**DATA LINES**
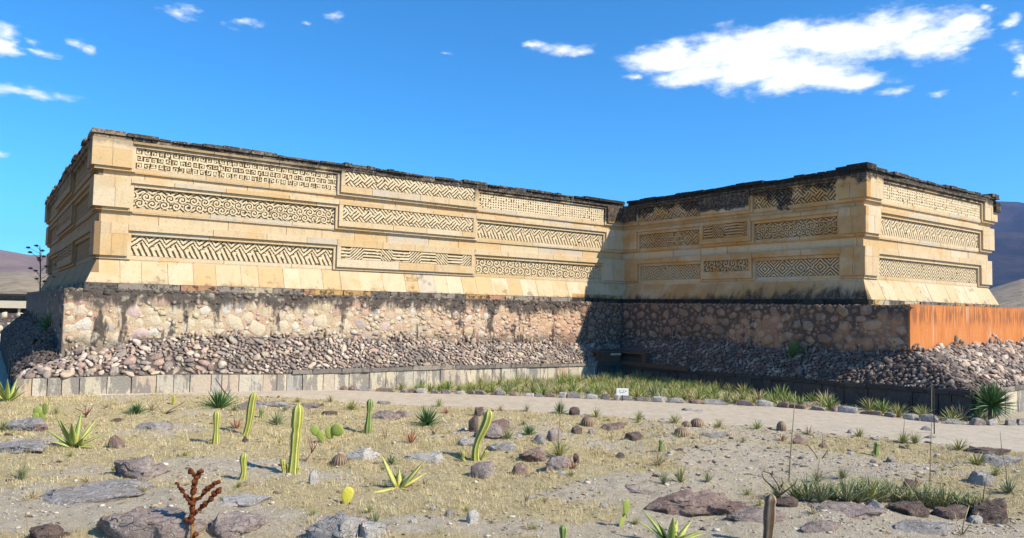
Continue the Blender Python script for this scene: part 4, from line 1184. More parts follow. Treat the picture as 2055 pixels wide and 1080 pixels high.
# big yucca at the right end of the wall
x, y, z, mp = gp(1990, 846)
by = empty('yucca', (x, y, z), 0, label='large dark green yucca in front of the right corner of the base wall', cat='plant')
b = MB(); b.tube([(0, 0, -.05), (.01, 0, .25), (-.01, 0, .55)], [.10, .09, .06], 8); b.build('trunk', 'twig', by)
yl = rosette_mesh('foliage', 'yucca_leaf', 130, 52 * mp, 4.2 * mp, -.75, 1.5, .1, 88, zoff=.45)
inst('foliage', yl, by)
inst('spiky_plant', ROS['green'][2], None, (x - .35, y - .1, z), None, (.42, .42, .42), label='lower green tuft at the left foot of the large dark yucca', cat='plant')
# yucca rooted on the cobble slope, and small dark one at the left end
q = quads[1][0](.66, .72); w_ = loc2w(q[0], q[1])
inst('yucca', ROS['yucca'][1], None, (w_[0], w_[1], q[2] - .05), (0, 0, .4), (.52, .52, .75), label='dark green yucca growing out of the shaded cobble slope', cat='plant')
q = quads[3][0](.18, .95); w_ = loc2w(q[0], q[1])
inst('spiky_plant', ROS['yucca'][2], None, (w_[0], w_[1], q[2] - .05), (0, 0, .4), (.7, .7, .6), label='small dark shrub on the shaded slope at the far left', cat='plant')
q = quads[1][0](.16, 1.0); w_ = loc2w(q[0], q[1])

# ------------------------------------------------------------------ grassy tuft row at lower right
ROW = [(1598, 1003, 46), (1622, 1006, 50), (1648, 1008, 46), (1672, 1004, 42), (1700, 1008, 52), (1722, 1010, 50), (1745, 1008, 52), (1768, 1008, 46), (1795, 1008, 40), (1822, 1012, 40), (1850, 1016, 52), (1872, 1020, 46), (1895, 1022, 50), (1918, 1024, 44), (1640, 968, 26), (1690, 960, 24), (1560, 1000, 34), (1945, 1028, 44), (1970, 1032, 40), (1745, 985, 34), (1780, 985, 28)]
for i, (px, py, h) in enumerate(ROW):
    spiky(px, py, h * 1.15, 'grass' if i % 3 else 'grasso', 'grass_tuft', 'long-bladed %s tuft %s at lower right' % ('grey-green' if i % 3 else 'olive', 'in left part of the row behind purple slabs' if px < 1700 else 'in middle of the row behind purple slabs' if px < 1830 else 'right in the row, behind dark boulder'), 'grass tuft', group=('grey-green' if i % 3 else 'olive') + (' tufts, left part of the row' if px < 1700 else ' tufts, middle of the row' if px < 1830 else ' tufts, right part of the row'), wide=1.15)

# ------------------------------------------------------------------ planted bed below the wall
bed = 0
r = random.Random(5)
def in_bed(x, y):
    s, gd = ledge_s_g(x, y); a = s; b_ = -(gd + 1.74)
    return y > cu_y(x) + .25 and gd > .25 and a < LA - LO - .3 and x > cu[0, 0] + .1
tried = 0; pts = []
while bed < 225 and tried < 20000:
    tried += 1
    x = r.uniform(-6.4, 15.2); y = r.uniform(19, 33.5)
    if not in_bed(x, y): continue
    if x > 7.5 and r.random() < .6: continue
    mind = .30 if x < 7.5 else .42
    if any((x - p[0]) ** 2 + (y - p[1]) ** 2 < mind ** 2 for p in pts): continue
    pts.append((x, y))
    kind = r.choices(['green', 'olive', 'dry', 'grasso', 'blue'], [.34, .33, .08, .2, .05])[0]; s = r.uniform(.27, .50) * (1.15 if x > 7 else 1)
    zone = 'narrow left end' if x < -2 else 'left of the white sign' if x < 3 else 'behind the white sign' if x < 4.8 else 'right of the white sign' if x < 7.5 else 'far right part'
    rowp = 'front row' if y - cu_y(x) < 1.1 else 'back rows'
    what = {'green': 'fresh green spiky tuft', 'olive': 'yellow-olive spiky tuft', 'dry': 'straw-dry tuft', 'grasso': 'fine-bladed olive tuft', 'blue': 'grey-green spiky tuft'}[kind]
    o = inst('bed_plant', ROS[kind][r.randrange(len(ROS[kind]))], None, (x, y, H(x, y) - .01), (0, 0, r.uniform(0, 6.28)), (s, s, s * r.uniform(.9, 1.15)),
             label='%s in planted bed, %s, %s' % (what, zone, rowp), cat='plant', group='%ss in planted bed, %s, %s' % (what, zone, rowp))
    bed += 1

# ------------------------------------------------------------------ boulders
ICO[5] = ico(5)
RB = {k: [stone_base(3 if k == 0 else 5, 100 + 7 * k + s, boxy=.8, cuts=14, rough=.16, cutlo=.45) for s in range(5)] for k in range(2)}
def boulder(px, py, w, h, mat, label, dep=None, rot=0.0, name='boulder', k=None, rough_i=0, cat='rock', sink=.25, tilt=0.0):
    x, y, z, mp = gp(px, py)
    v, f = RB[rough_i][random.randrange(5) if k is None else k]
    W_, Hh = w * mp, h * mp * (.78 if w > 90 else 1.0); D = min(dep if dep else max(W_ * .75, Hh), 2.4)
    v = v.copy(); o0 = random.uniform(0, 50)
    flat = h < w * .36
    # widest at the ground, a skirt below it
    zz = v[:, 2]; v[:, 0] *= np.where(zz < 0, 1 - .1 * zz, 1); v[:, 1] *= np.where(zz < 0, 1 - .1 * zz, 1)
    v[:, 2] = np.where(zz < 0, zz * .35, np.maximum(zz, 0) ** .75)
    v = v * np.array([W_ / 2, D / 2, Hh])
    tl = random.uniform(-.35, .35)
    for i in range(len(v)):
        p = Vector(v[i]) + Vector((o0, 0, 0)); q = Vector((p.x * 2.6, p.y * 2.6, p.z * 9.0))
        rdg = mnoise.ridged_multi_fractal(Vector((p.x * 1.7 + tl * p.z * 3, p.y * 3.2, p.z * 6)), 1.0, 2.2, 4, 1.0, 2.0) - 1.0
        e = mnoise.fractal(q, .8, 2.2, 5)
        v[i][2] += (.16 * e - .13 * rdg) * Hh * (1 if zz[i] > -.1 else .2) + (.02 * e)
        v[i][0] += .05 * e * W_; v[i][1] += .06 * e * D
    if flat: v[:, 2] = np.where(v[:, 2] > 0, v[:, 2] * (1 + tl * .8 * v[:, 0] / W_), v[:, 2])
    o = mk(name, v, f, mat, None, smooth=True, label=label, cat=cat)
    o.location = (x, y + D * .42, z - Hh * .06); o.rotation_euler = (0, tilt, rot)
    return o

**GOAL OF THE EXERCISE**
Retype the whole listing, keeping every line identical and omitting all pictures.

**THE ANSWER**
Continue the Blender Python script for this scene: part 4, from line 1184. More parts follow. Treat the picture as 2055 pixels wide and 1080 pixels high.
# big yucca at the right end of the wall
x, y, z, mp = gp(1990, 846)
by = empty('yucca', (x, y, z), 0, label='large dark green yucca in front of the right corner of the base wall', cat='plant')
b = MB(); b.tube([(0, 0, -.05), (.01, 0, .25), (-.01, 0, .55)], [.10, .09, .06], 8); b.build('trunk', 'twig', by)
yl = rosette_mesh('foliage', 'yucca_leaf', 130, 52 * mp, 4.2 * mp, -.75, 1.5, .1, 88, zoff=.45)
inst('foliage', yl, by)
inst('spiky_plant', ROS['green'][2], None, (x - .35, y - .1, z), None, (.42, .42, .42), label='lower green tuft at the left foot of the large dark yucca', cat='plant')
# yucca rooted on the cobble slope, and small dark one at the left end
q = quads[1][0](.66, .72); w_ = loc2w(q[0], q[1])
inst('yucca', ROS['yucca'][1], None, (w_[0], w_[1], q[2] - .05), (0, 0, .4), (.52, .52, .75), label='dark green yucca growing out of the shaded cobble slope', cat='plant')
q = quads[3][0](.18, .95); w_ = loc2w(q[0], q[1])
inst('spiky_plant', ROS['yucca'][2], None, (w_[0], w_[1], q[2] - .05), (0, 0, .4), (.7, .7, .6), label='small dark shrub on the shaded slope at the far left', cat='plant')
q = quads[1][0](.16, 1.0); w_ = loc2w(q[0], q[1])

# ------------------------------------------------------------------ grassy tuft row at lower right
ROW = [(1598, 1003, 46), (1622, 1006, 50), (1648, 1008, 46), (1672, 1004, 42), (1700, 1008, 52), (1722, 1010, 50), (1745, 1008, 52), (1768, 1008, 46), (1795, 1008, 40), (1822, 1012, 40), (1850, 1016, 52), (1872, 1020, 46), (1895, 1022, 50), (1918, 1024, 44), (1640, 968, 26), (1690, 960, 24), (1560, 1000, 34), (1945, 1028, 44), (1970, 1032, 40), (1745, 985, 34), (1780, 985, 28)]
for i, (px, py, h) in enumerate(ROW):
    spiky(px, py, h * 1.15, 'grass' if i % 3 else 'grasso', 'grass_tuft', 'long-bladed %s tuft %s at lower right' % ('grey-green' if i % 3 else 'olive', 'in left part of the row behind purple slabs' if px < 1700 else 'in middle of the row behind purple slabs' if px < 1830 else 'right in the row, behind dark boulder'), 'grass tuft', group=('grey-green' if i % 3 else 'olive') + (' tufts, left part of the row' if px < 1700 else ' tufts, middle of the row' if px < 1830 else ' tufts, right part of the row'), wide=1.15)

# ------------------------------------------------------------------ planted bed below the wall
bed = 0
r = random.Random(5)
def in_bed(x, y):
    s, gd = ledge_s_g(x, y); a = s; b_ = -(gd + 1.74)
    return y > cu_y(x) + .25 and gd > .25 and a < LA - LO - .3 and x > cu[0, 0] + .1
tried = 0; pts = []
while bed < 225 and tried < 20000:
    tried += 1
    x = r.uniform(-6.4, 15.2); y = r.uniform(19, 33.5)
    if not in_bed(x, y): continue
    if x > 7.5 and r.random() < .6: continue
    mind = .30 if x < 7.5 else .42
    if any((x - p[0]) ** 2 + (y - p[1]) ** 2 < mind ** 2 for p in pts): continue
    pts.append((x, y))
    kind = r.choices(['green', 'olive', 'dry', 'grasso', 'blue'], [.34, .33, .08, .2, .05])[0]; s = r.uniform(.27, .50) * (1.15 if x > 7 else 1)
    zone = 'narrow left end' if x < -2 else 'left of the white sign' if x < 3 else 'behind the white sign' if x < 4.8 else 'right of the white sign' if x < 7.5 else 'far right part'
    rowp = 'front row' if y - cu_y(x) < 1.1 else 'back rows'
    what = {'green': 'fresh green spiky tuft', 'olive': 'yellow-olive spiky tuft', 'dry': 'straw-dry tuft', 'grasso': 'fine-bladed olive tuft', 'blue': 'grey-green spiky tuft'}[kind]
    o = inst('bed_plant', ROS[kind][r.randrange(len(ROS[kind]))], None, (x, y, H(x, y) - .01), (0, 0, r.uniform(0, 6.28)), (s, s, s * r.uniform(.9, 1.15)),
             label='%s in planted bed, %s, %s' % (what, zone, rowp), cat='plant', group='%ss in planted bed, %s, %s' % (what, zone, rowp))
    bed += 1

# ------------------------------------------------------------------ boulders
ICO[5] = ico(5)
RB = {k: [stone_base(3 if k == 0 else 5, 100 + 7 * k + s, boxy=.8, cuts=14, rough=.16, cutlo=.45) for s in range(5)] for k in range(2)}
def boulder(px, py, w, h, mat, label, dep=None, rot=0.0, name='boulder', k=None, rough_i=0, cat='rock', sink=.25, tilt=0.0):
    x, y, z, mp = gp(px, py)
    v, f = RB[rough_i][random.randrange(5) if k is None else k]
    W_, Hh = w * mp, h * mp * (.78 if w > 90 else 1.0); D = min(dep if dep else max(W_ * .75, Hh), 2.4)
    v = v.copy(); o0 = random.uniform(0, 50)
    flat = h < w * .36
    # widest at the ground, a skirt below it
    zz = v[:, 2]; v[:, 0] *= np.where(zz < 0, 1 - .1 * zz, 1); v[:, 1] *= np.where(zz < 0, 1 - .1 * zz, 1)
    v[:, 2] = np.where(zz < 0, zz * .35, np.maximum(zz, 0) ** .75)
    v = v * np.array([W_ / 2, D / 2, Hh])
    tl = random.uniform(-.35, .35)
    for i in range(len(v)):
        p = Vector(v[i]) + Vector((o0, 0, 0)); q = Vector((p.x * 2.6, p.y * 2.6, p.z * 9.0))
        rdg = mnoise.ridged_multi_fractal(Vector((p.x * 1.7 + tl * p.z * 3, p.y * 3.2, p.z * 6)), 1.0, 2.2, 4, 1.0, 2.0) - 1.0
        e = mnoise.fractal(q, .8, 2.2, 5)
        v[i][2] += (.16 * e - .13 * rdg) * Hh * (1 if zz[i] > -.1 else .2) + (.02 * e)
        v[i][0] += .05 * e * W_; v[i][1] += .06 * e * D
    if flat: v[:, 2] = np.where(v[:, 2] > 0, v[:, 2] * (1 + tl * .8 * v[:, 0] / W_), v[:, 2])
    o = mk(name, v, f, mat, None, smooth=True, label=label, cat=cat)
    o.location = (x, y + D * .42, z - Hh * .06); o.rotation_euler = (0, tilt, rot)
    return o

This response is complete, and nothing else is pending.